Directive: Scan the records below for the word "Blender" and give only the number of lines that hold it.

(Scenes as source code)
---------------

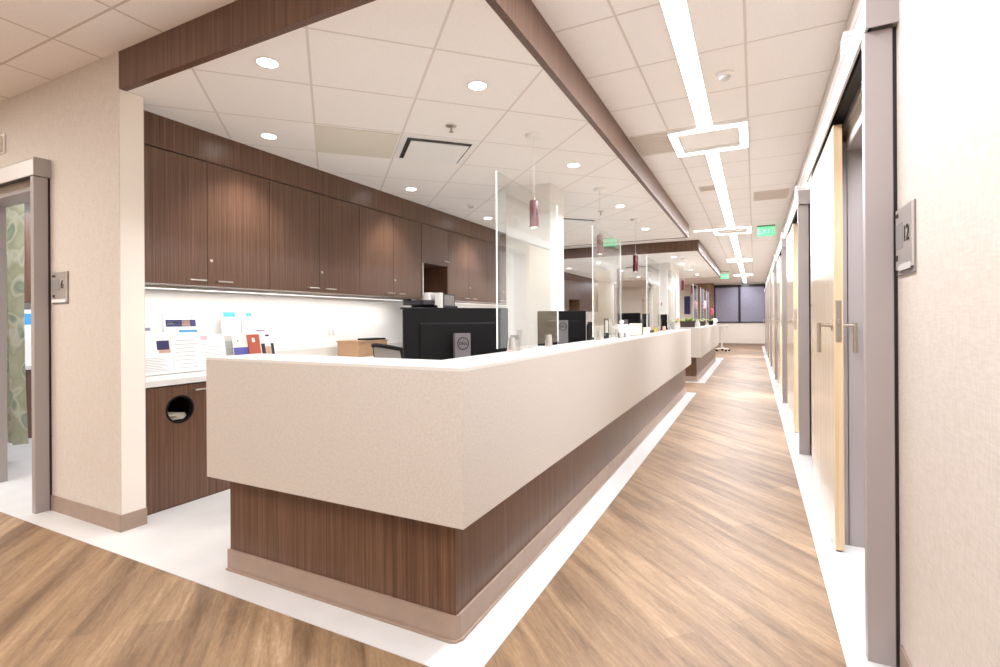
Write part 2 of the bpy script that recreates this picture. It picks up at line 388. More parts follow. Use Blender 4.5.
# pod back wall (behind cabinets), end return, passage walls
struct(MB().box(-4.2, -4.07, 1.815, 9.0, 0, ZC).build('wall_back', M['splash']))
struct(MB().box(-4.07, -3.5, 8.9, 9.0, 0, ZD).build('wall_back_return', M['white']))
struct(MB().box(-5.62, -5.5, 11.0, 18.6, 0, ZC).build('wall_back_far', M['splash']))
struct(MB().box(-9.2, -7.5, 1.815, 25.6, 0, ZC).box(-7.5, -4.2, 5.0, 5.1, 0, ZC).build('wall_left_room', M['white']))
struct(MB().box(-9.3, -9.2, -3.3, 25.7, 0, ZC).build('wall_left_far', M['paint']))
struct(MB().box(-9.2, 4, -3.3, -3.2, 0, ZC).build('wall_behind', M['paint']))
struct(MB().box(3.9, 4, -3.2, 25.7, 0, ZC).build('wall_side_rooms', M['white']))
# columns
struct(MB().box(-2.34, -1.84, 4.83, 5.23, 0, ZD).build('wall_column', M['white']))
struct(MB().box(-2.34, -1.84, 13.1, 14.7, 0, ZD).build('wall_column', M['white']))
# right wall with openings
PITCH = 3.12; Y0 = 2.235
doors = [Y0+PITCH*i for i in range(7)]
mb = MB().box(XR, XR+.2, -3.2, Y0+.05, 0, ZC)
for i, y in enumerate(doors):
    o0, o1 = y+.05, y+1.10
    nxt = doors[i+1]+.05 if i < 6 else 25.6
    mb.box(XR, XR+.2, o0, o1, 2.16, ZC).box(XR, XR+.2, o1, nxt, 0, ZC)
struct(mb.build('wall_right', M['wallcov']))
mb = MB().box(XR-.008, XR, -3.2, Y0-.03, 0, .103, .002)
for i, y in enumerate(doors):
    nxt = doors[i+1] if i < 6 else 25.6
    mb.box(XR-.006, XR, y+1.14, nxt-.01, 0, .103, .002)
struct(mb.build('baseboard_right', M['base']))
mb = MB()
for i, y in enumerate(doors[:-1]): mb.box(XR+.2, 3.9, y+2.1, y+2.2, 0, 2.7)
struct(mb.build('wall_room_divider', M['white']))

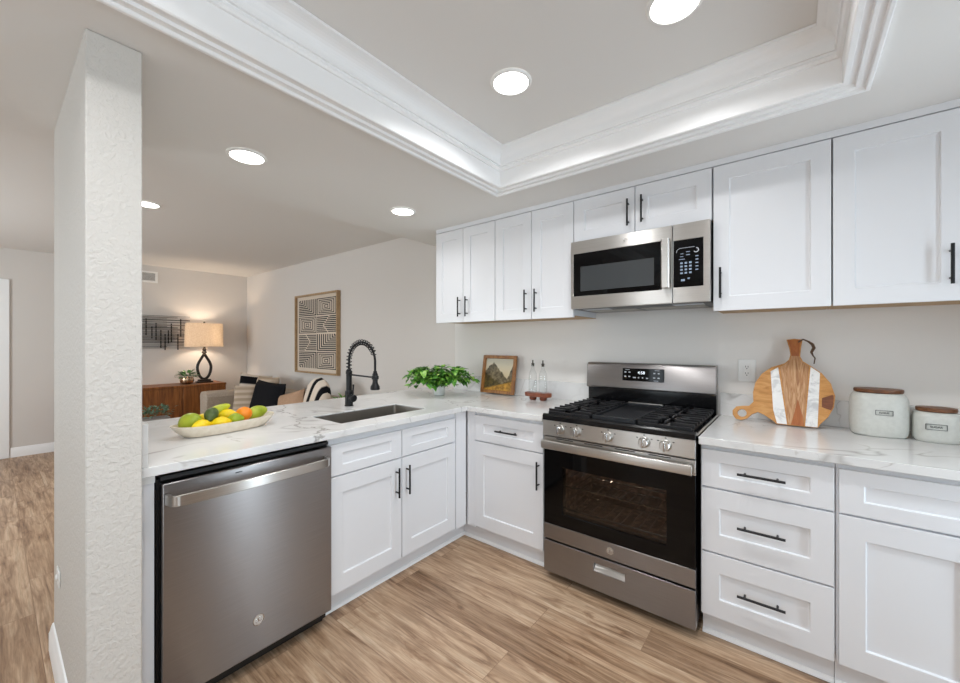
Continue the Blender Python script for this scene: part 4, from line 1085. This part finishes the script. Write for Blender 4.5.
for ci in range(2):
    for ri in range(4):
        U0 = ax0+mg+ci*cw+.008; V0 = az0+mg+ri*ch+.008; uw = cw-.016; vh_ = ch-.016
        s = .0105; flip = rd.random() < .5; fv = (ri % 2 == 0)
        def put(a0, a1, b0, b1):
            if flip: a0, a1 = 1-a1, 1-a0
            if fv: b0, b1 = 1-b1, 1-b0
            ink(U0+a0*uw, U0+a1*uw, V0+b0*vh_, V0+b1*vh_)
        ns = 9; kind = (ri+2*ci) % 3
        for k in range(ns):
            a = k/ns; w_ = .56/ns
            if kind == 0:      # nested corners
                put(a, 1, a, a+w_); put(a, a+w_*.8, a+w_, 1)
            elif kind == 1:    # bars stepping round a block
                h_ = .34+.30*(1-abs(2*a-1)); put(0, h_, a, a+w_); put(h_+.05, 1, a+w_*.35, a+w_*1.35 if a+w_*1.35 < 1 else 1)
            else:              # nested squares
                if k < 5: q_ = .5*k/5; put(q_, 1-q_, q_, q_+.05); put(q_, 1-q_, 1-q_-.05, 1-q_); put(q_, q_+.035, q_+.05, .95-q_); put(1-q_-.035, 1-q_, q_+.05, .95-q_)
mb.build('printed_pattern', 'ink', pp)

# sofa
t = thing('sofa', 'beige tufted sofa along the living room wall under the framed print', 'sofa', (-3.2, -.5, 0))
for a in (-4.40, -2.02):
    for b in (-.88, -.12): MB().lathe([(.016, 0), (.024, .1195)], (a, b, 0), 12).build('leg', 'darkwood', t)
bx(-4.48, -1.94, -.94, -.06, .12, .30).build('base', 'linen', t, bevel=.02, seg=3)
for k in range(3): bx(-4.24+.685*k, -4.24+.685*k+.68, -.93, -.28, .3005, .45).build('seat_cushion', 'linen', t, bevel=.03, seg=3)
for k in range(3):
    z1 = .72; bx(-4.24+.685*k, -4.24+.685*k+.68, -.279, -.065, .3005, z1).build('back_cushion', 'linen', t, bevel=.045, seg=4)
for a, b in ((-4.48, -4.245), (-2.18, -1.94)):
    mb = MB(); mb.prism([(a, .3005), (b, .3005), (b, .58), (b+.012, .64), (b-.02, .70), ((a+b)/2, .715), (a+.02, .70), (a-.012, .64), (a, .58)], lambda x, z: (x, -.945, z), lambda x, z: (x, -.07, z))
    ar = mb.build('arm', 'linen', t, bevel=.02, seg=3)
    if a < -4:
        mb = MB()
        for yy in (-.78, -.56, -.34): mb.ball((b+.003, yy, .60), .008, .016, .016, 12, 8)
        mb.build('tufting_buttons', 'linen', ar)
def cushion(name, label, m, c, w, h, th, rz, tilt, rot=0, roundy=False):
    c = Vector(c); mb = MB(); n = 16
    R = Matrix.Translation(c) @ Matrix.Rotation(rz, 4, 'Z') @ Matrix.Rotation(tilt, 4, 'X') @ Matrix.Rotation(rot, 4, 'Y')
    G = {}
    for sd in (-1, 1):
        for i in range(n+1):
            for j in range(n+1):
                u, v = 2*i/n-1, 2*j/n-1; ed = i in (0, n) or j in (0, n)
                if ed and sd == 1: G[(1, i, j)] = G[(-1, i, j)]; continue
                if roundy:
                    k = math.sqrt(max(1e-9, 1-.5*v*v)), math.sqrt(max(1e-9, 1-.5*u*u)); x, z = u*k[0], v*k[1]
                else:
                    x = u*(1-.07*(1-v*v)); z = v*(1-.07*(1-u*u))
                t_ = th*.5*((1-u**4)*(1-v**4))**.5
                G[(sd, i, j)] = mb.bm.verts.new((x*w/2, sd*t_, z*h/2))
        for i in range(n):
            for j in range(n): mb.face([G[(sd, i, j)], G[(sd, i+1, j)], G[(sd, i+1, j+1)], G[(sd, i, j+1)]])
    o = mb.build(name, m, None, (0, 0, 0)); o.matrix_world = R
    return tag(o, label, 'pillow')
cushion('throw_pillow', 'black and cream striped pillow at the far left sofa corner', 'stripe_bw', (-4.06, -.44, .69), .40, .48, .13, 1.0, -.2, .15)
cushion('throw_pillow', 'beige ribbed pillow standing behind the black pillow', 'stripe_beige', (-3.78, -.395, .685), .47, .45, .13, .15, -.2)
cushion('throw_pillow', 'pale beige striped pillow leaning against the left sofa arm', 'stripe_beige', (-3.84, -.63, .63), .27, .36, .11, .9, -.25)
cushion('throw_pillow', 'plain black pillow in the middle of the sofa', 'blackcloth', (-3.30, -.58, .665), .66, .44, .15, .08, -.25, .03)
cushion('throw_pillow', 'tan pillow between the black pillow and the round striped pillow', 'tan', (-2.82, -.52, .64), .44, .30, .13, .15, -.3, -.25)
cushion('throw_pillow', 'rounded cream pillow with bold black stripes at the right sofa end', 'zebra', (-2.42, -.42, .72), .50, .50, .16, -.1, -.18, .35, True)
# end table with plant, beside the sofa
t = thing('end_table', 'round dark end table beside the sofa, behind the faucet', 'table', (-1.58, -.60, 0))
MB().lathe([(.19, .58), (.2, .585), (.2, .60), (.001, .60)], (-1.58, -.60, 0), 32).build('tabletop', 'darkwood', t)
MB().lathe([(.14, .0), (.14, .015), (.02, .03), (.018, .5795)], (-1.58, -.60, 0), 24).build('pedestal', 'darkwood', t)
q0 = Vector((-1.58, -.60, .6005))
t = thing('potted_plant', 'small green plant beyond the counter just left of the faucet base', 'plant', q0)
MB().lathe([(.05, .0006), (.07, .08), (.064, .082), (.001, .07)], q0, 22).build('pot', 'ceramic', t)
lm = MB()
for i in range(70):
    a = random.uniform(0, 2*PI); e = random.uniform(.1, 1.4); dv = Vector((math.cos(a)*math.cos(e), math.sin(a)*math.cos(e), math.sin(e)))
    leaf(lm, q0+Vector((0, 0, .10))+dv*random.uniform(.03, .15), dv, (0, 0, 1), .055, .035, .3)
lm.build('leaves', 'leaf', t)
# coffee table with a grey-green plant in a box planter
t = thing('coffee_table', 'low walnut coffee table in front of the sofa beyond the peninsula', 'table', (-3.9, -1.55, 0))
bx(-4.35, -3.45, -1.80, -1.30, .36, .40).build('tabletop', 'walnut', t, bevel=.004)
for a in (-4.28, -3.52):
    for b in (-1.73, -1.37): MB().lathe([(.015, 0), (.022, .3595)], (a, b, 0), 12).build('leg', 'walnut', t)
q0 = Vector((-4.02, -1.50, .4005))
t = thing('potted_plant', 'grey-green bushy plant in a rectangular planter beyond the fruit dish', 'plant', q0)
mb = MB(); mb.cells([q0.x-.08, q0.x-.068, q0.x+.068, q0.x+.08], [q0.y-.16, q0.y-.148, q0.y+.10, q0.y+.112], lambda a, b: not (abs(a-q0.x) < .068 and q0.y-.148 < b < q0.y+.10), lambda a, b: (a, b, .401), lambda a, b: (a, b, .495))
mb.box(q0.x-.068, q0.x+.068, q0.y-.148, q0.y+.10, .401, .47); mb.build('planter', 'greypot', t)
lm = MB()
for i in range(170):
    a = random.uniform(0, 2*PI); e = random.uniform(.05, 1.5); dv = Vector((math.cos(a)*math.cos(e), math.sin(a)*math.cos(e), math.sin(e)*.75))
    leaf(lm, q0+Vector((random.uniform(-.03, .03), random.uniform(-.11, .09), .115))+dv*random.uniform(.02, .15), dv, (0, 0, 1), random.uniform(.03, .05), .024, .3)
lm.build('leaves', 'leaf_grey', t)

---------------

Expected output: 2